------ INFORMATION PROVIDED

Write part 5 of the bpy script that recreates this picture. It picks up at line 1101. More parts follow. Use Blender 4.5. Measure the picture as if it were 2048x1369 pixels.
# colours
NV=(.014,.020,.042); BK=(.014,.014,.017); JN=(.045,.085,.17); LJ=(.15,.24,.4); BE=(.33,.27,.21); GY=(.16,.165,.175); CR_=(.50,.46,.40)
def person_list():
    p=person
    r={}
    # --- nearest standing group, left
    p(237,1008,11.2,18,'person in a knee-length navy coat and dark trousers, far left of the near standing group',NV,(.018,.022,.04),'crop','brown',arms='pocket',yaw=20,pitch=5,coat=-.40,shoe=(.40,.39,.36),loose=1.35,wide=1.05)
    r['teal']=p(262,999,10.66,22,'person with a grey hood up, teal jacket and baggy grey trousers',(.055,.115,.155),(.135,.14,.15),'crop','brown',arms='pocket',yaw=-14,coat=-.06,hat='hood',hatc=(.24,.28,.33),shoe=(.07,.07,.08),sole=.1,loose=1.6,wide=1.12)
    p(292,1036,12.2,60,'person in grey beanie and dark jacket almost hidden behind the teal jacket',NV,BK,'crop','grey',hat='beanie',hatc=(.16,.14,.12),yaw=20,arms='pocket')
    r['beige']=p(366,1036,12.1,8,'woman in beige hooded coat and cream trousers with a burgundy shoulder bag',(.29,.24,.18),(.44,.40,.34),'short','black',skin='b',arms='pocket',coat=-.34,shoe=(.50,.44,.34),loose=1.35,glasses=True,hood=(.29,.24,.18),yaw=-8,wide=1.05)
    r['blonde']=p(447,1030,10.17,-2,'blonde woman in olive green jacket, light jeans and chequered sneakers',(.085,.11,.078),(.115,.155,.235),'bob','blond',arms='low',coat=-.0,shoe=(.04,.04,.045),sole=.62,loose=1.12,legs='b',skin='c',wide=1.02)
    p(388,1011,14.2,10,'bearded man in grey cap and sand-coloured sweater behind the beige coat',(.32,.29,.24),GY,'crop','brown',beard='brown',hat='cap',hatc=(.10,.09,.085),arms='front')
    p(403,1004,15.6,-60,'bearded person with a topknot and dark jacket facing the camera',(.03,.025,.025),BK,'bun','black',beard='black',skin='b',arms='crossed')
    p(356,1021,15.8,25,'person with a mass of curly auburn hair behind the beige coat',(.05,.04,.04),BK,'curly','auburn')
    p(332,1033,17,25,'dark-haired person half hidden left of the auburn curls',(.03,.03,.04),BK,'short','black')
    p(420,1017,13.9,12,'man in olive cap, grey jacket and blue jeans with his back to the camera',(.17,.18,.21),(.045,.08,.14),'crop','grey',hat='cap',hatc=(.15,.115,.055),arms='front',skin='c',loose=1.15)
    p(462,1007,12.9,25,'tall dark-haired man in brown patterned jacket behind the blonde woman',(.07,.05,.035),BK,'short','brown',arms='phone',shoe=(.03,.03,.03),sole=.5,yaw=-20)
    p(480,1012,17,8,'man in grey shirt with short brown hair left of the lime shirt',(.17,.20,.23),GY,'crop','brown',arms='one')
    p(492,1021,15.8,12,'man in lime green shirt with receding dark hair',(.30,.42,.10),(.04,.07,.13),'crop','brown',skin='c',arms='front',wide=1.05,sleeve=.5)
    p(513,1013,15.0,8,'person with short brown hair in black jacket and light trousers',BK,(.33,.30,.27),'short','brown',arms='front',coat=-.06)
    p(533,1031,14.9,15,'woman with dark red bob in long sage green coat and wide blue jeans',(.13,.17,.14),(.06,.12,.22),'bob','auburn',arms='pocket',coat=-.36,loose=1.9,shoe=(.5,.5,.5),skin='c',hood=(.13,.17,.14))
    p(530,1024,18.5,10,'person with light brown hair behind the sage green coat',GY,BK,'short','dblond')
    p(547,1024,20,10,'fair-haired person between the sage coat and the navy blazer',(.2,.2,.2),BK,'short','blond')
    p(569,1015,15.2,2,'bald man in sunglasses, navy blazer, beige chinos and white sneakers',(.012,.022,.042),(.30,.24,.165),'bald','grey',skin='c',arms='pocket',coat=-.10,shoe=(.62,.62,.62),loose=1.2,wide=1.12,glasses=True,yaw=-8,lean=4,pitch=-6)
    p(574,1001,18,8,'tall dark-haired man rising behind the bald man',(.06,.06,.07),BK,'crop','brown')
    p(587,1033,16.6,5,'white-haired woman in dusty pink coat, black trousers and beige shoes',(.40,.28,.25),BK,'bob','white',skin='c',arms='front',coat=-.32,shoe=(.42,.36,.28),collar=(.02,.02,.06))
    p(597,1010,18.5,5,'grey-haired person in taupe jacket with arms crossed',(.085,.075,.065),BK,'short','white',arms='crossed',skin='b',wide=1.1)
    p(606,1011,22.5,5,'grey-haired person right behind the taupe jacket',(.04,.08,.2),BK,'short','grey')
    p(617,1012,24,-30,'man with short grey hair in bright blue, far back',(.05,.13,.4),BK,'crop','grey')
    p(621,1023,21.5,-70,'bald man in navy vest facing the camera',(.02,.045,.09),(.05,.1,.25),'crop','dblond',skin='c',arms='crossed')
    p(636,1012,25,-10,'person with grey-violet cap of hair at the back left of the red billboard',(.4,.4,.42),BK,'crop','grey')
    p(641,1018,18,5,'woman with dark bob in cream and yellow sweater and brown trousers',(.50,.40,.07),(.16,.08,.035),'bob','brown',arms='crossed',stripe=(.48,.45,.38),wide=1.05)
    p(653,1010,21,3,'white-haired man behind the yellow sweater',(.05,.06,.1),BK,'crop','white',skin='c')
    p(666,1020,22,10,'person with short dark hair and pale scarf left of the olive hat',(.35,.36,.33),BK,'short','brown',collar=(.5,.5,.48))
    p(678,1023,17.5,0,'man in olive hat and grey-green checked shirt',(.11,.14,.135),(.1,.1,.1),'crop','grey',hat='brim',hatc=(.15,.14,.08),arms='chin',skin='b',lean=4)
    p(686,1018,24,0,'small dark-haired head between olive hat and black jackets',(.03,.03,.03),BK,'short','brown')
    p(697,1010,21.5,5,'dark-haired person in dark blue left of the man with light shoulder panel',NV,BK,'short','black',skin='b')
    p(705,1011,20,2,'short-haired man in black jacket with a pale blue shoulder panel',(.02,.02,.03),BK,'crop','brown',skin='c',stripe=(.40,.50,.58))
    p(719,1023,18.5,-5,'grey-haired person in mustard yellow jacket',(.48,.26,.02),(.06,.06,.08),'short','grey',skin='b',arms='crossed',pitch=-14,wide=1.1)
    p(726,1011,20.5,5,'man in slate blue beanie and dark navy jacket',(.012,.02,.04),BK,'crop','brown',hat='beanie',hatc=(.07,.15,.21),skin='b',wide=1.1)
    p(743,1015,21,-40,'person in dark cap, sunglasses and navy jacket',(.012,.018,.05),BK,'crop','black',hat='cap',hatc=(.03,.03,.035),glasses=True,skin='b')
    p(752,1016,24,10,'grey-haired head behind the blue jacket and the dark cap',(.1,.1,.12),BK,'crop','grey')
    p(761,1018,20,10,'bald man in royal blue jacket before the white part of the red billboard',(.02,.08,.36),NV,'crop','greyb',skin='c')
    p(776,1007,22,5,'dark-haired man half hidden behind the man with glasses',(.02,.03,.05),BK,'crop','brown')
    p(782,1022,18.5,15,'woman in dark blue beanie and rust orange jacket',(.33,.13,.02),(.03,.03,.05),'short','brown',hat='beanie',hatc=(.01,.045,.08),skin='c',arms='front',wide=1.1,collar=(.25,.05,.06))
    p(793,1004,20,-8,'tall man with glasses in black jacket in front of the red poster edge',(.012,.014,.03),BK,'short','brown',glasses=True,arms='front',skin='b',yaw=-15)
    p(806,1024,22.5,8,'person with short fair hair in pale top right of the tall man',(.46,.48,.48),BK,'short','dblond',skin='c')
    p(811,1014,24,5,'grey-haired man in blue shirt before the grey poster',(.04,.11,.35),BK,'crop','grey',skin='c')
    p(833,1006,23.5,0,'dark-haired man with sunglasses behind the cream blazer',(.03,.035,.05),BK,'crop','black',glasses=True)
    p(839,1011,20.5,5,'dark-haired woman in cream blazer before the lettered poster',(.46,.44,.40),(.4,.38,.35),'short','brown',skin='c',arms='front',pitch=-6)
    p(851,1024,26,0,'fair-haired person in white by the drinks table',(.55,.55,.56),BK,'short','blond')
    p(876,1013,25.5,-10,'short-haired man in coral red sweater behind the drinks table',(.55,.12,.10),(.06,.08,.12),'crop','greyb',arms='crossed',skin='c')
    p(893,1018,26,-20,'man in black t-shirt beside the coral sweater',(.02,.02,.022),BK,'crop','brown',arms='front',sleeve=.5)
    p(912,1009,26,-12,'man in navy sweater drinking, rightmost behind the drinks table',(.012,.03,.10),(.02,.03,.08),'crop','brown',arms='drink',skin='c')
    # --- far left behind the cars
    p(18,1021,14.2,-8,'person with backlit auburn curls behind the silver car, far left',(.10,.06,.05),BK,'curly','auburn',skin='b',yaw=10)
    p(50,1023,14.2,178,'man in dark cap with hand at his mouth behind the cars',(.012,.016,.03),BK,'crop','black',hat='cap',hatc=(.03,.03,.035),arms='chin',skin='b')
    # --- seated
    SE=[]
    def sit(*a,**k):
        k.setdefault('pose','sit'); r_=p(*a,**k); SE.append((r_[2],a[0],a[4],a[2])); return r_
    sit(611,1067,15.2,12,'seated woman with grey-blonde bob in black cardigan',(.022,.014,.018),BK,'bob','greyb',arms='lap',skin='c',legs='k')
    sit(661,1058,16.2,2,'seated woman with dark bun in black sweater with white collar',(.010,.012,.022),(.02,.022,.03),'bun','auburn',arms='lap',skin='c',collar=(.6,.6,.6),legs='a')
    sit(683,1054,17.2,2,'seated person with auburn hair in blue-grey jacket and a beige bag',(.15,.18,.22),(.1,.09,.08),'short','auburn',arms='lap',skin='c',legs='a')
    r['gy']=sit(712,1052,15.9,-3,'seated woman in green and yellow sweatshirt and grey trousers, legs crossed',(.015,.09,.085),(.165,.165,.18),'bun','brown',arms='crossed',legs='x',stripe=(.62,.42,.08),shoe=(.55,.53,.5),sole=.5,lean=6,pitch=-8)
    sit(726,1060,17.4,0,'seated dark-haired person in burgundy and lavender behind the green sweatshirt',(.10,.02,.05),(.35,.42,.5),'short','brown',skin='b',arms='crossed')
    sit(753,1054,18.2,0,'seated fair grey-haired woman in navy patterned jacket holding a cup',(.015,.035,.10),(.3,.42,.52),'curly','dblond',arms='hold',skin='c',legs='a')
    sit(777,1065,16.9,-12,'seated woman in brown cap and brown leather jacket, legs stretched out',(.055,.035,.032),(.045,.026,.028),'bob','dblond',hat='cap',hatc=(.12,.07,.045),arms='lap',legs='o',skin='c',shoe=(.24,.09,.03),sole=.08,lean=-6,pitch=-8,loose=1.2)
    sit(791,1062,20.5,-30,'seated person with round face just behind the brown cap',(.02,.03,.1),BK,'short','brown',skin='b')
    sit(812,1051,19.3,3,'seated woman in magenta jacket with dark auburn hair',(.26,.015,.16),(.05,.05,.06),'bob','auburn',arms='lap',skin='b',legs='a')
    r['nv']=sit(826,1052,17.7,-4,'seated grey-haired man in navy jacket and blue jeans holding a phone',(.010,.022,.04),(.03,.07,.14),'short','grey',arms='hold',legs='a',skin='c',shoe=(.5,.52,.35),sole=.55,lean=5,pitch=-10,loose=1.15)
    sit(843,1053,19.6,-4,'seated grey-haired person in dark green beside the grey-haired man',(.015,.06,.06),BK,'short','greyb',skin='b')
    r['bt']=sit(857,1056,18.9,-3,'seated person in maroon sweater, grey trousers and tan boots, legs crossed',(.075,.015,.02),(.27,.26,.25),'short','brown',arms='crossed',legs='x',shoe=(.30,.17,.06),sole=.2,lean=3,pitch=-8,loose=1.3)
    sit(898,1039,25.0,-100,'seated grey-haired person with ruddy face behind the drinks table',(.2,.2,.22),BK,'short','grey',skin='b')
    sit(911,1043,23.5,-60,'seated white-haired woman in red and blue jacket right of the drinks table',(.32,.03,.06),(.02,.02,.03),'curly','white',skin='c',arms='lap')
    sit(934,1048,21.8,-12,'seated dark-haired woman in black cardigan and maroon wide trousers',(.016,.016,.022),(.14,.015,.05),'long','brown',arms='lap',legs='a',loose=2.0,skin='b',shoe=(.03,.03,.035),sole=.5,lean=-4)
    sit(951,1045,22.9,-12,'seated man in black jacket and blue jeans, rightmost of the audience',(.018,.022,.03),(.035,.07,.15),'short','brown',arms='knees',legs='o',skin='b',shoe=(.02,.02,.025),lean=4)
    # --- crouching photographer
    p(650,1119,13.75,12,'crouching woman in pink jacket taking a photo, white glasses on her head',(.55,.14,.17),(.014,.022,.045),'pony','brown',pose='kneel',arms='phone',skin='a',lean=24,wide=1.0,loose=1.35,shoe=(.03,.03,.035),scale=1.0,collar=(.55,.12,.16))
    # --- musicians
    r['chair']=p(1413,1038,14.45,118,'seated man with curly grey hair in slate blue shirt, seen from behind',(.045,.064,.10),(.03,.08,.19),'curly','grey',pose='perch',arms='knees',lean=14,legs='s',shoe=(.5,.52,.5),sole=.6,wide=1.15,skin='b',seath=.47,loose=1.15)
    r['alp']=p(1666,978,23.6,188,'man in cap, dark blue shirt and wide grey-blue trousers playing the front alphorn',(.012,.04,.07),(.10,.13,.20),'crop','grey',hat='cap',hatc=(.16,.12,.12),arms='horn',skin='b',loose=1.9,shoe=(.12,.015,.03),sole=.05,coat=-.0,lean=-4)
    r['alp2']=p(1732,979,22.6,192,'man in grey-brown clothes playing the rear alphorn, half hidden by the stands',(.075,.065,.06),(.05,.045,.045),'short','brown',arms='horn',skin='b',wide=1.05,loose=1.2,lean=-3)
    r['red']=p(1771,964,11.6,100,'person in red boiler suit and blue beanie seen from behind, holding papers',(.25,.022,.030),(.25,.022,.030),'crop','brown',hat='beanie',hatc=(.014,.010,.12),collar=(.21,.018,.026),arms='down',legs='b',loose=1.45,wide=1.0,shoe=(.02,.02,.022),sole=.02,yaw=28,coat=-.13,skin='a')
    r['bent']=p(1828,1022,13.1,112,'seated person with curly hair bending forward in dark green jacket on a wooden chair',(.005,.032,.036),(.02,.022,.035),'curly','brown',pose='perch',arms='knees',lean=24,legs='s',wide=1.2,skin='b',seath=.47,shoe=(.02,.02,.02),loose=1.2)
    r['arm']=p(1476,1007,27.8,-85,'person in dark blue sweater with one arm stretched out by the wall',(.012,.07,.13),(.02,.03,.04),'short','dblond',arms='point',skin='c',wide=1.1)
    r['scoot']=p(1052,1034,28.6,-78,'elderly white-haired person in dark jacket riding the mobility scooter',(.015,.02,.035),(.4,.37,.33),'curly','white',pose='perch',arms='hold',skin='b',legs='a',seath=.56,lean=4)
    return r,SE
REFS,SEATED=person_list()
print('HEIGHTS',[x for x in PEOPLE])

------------

**GIVEN EXERCISE**. Search the listing for the string "part". Copy each line where it turns up.

**COMPLETE OUTPUT**.
Write part 5 of the bpy script that recreates this picture. It picks up at line 1101. More parts follow. Use Blender 4.5. Measure the picture as if it were 2048x1369 pixels.
    p(761,1018,20,10,'bald man in royal blue jacket before the white part of the red billboard',(.02,.08,.36),NV,'crop','greyb',skin='c')